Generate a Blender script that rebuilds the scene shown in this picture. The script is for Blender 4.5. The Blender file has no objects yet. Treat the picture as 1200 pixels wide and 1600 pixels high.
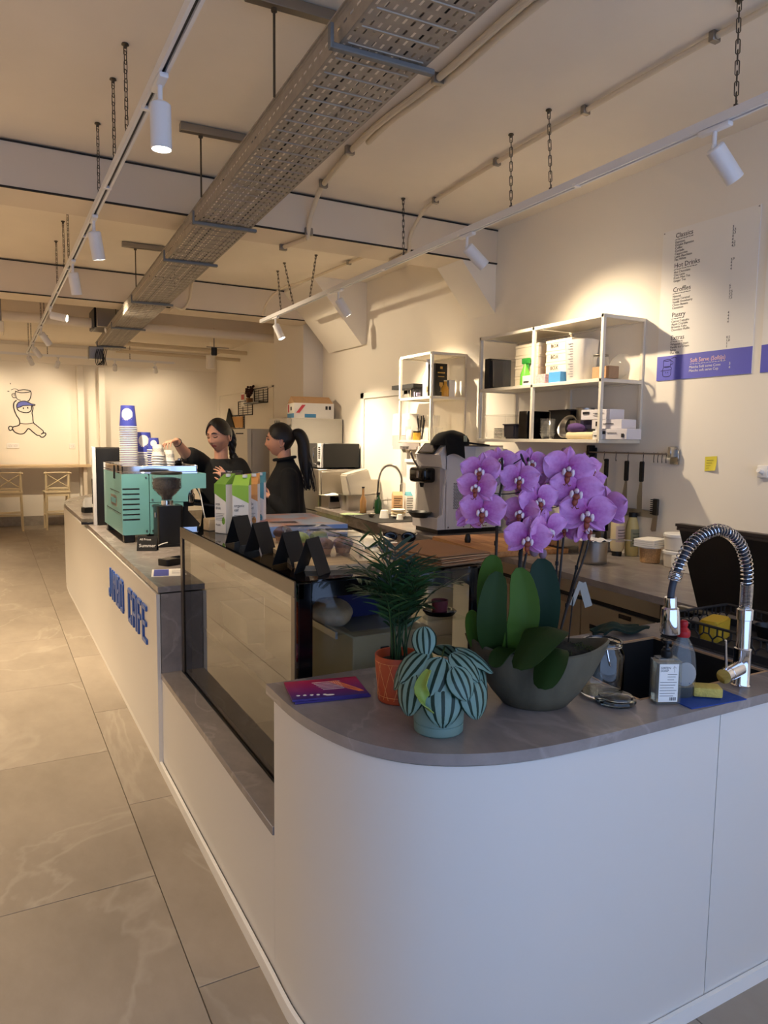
import bpy, bmesh, random
from math import *
from mathutils import Vector as V, Matrix as MX, noise
S = bpy.context.scene
COL = S.collection
RN = random.Random(11)

# ------------------------------------------------------------------ camera, sky, exposure
cam = bpy.data.objects.new('camera', bpy.data.cameras.new('camera'))
COL.objects.link(cam)
cam.data.sensor_fit = 'VERTICAL'
cam.data.sensor_height = 36.0
cam.data.lens = 1130.0 / 1600.0 * 36.0
cam.data.clip_start = 0.05
_y, _p, _r = radians(28.6), radians(5.65), radians(0.7)
_f = V((sin(_y) * cos(_p), cos(_y) * cos(_p), -sin(_p)))
_x = V((cos(_y), -sin(_y), 0))
_u = _x.cross(_f)
_x, _u = cos(_r) * _x + sin(_r) * _u, -sin(_r) * _x + cos(_r) * _u
cam.matrix_world = MX(((_x.x, _u.x, -_f.x, 0), (_x.y, _u.y, -_f.y, 0), (_x.z, _u.z, -_f.z, 1.6), (0, 0, 0, 1)))
S.camera = cam

W = bpy.data.worlds.new('sky')
S.world = W
W.use_nodes = True
W.node_tree.nodes['Background'].inputs[0].default_value = (0.44, 0.61, 1.0, 1)
W.node_tree.nodes['Background'].inputs[1].default_value = 0.84
S.view_settings.view_transform = 'Standard'
S.view_settings.look = 'None'
S.view_settings.gamma = 1
S.view_settings.use_curve_mapping = False
S.view_settings.exposure = 1.36
S.cycles.max_bounces = 10
S.cycles.diffuse_bounces = 5
S.cycles.glossy_bounces = 5
S.cycles.transmission_bounces = 10
S.cycles.transparent_max_bounces = 24
S.cycles.sample_clamp_indirect = 4
S.cycles.caustics_refractive = False
S.cycles.caustics_reflective = False
S.cycles.use_denoising = True
WARM = (1.0, 0.80, 0.55)      # colour of the room's lamps
SPOT_W = 150.0                # power of one track spotlight

def area_portal(x0, x1, y, z0, z1):
    l = bpy.data.lights.new('window_portal', 'AREA')
    l.shape = 'RECTANGLE'; l.size = x1 - x0; l.size_y = z1 - z0
    l.cycles.is_portal = True
    o = bpy.data.objects.new('window_portal', l); COL.objects.link(o)
    o.location = ((x0 + x1) / 2, y, (z0 + z1) / 2); o.rotation_euler = (radians(90), 0, 0)
WIN = (-1.7, 3.2, 0.25, 2.75)       # shop window behind the photographer: x0, x1, z0, z1
area_portal(WIN[0], WIN[1], -0.92, WIN[2], WIN[3])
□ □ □
Keep the pictures out of the copy and write out the data exactly as it stands.

▸ **Output below**:
Generate a Blender script that rebuilds the scene shown in this picture. The script is for Blender 4.5. The Blender file has no objects yet. Treat the picture as 1200 pixels wide and 1600 pixels high.
import bpy, bmesh, random
from math import *
from mathutils import Vector as V, Matrix as MX, noise
S = bpy.context.scene
COL = S.collection
RN = random.Random(11)

# ------------------------------------------------------------------ camera, sky, exposure
cam = bpy.data.objects.new('camera', bpy.data.cameras.new('camera'))
COL.objects.link(cam)
cam.data.sensor_fit = 'VERTICAL'
cam.data.sensor_height = 36.0
cam.data.lens = 1130.0 / 1600.0 * 36.0
cam.data.clip_start = 0.05
_y, _p, _r = radians(28.6), radians(5.65), radians(0.7)
_f = V((sin(_y) * cos(_p), cos(_y) * cos(_p), -sin(_p)))
_x = V((cos(_y), -sin(_y), 0))
_u = _x.cross(_f)
_x, _u = cos(_r) * _x + sin(_r) * _u, -sin(_r) * _x + cos(_r) * _u
cam.matrix_world = MX(((_x.x, _u.x, -_f.x, 0), (_x.y, _u.y, -_f.y, 0), (_x.z, _u.z, -_f.z, 1.6), (0, 0, 0, 1)))
S.camera = cam

W = bpy.data.worlds.new('sky')
S.world = W
W.use_nodes = True
W.node_tree.nodes['Background'].inputs[0].default_value = (0.44, 0.61, 1.0, 1)
W.node_tree.nodes['Background'].inputs[1].default_value = 0.84
S.view_settings.view_transform = 'Standard'
S.view_settings.look = 'None'
S.view_settings.gamma = 1
S.view_settings.use_curve_mapping = False
S.view_settings.exposure = 1.36
S.cycles.max_bounces = 10
S.cycles.diffuse_bounces = 5
S.cycles.glossy_bounces = 5
S.cycles.transmission_bounces = 10
S.cycles.transparent_max_bounces = 24
S.cycles.sample_clamp_indirect = 4
S.cycles.caustics_refractive = False
S.cycles.caustics_reflective = False
S.cycles.use_denoising = True
WARM = (1.0, 0.80, 0.55)      # colour of the room's lamps
SPOT_W = 150.0                # power of one track spotlight

def area_portal(x0, x1, y, z0, z1):
    l = bpy.data.lights.new('window_portal', 'AREA')
    l.shape = 'RECTANGLE'; l.size = x1 - x0; l.size_y = z1 - z0
    l.cycles.is_portal = True
    o = bpy.data.objects.new('window_portal', l); COL.objects.link(o)
    o.location = ((x0 + x1) / 2, y, (z0 + z1) / 2); o.rotation_euler = (radians(90), 0, 0)
WIN = (-1.7, 3.2, 0.25, 2.75)       # shop window behind the photographer: x0, x1, z0, z1
area_portal(WIN[0], WIN[1], -0.92, WIN[2], WIN[3])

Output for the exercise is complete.